Ein System, das dringend eigene Expertise bräuchte
Der Vorfall zeigt, wo das eigentliche Risiko liegt: In einem Umfeld, in dem externe Dienstleister permanent Aufgaben übernehmen, wächst die Abhängigkeit – und sinkt die Kontrolle. Wenn interne Strukturen so schwach sind, dass selbst sensible Datenaufstellungen ausgelagert werden, entstehen Lücken, die Berater oder Führungskräfte ausnutzen können.
Für Deelmann ist es daher nicht nur ein Regelverstoß, sondern ein strukturelles Alarmzeichen. Die Autobahn GmbH müsste Kompetenzen aufbauen, statt sie auszulagern. Doch genau daran fehlt es bis heute.
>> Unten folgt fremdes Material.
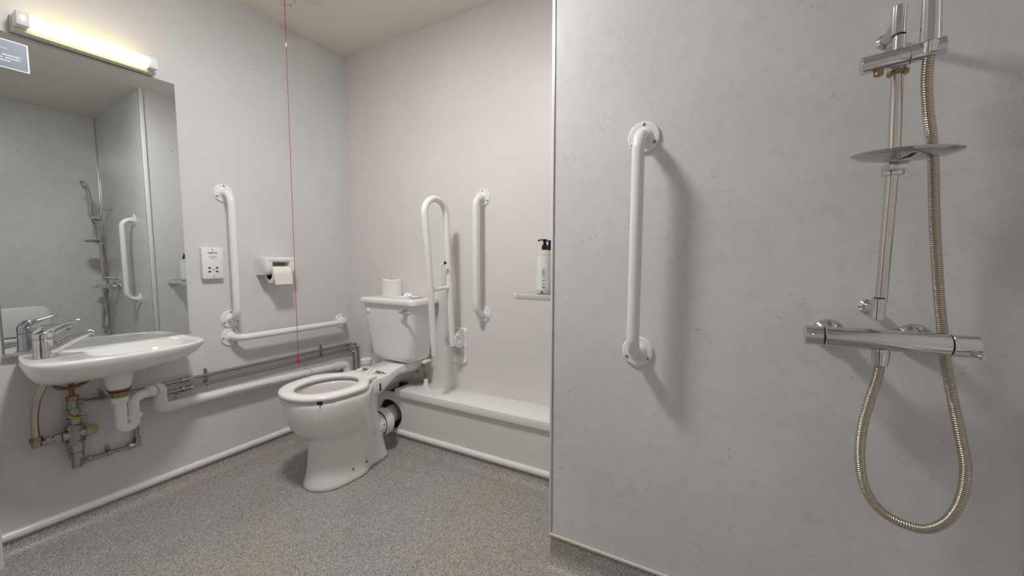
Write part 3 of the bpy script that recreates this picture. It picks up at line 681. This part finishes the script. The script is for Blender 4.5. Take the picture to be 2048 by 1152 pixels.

Die Debatte wird das Unternehmen noch lange begleiten
Die Staatsanwaltschaft prüft, die internen Ermittlungen laufen. Für EY ist der Vorgang unangenehm, für die Autobahn GmbH potenziell folgenreich. Ob es tatsächlich zu einem strafrechtlichen Verfahren kommt, ist offen. Fest steht jedoch: Der Fall legt offen, wie anfällig Vergabestrukturen werden, wenn Transparenz und Verantwortlichkeiten verwischen.
Und er zeigt, wie schnell ein einziges Dokument – eine Tabelle, erstellt auf Zuruf – ein ganzes System in Erklärungsnot bringt.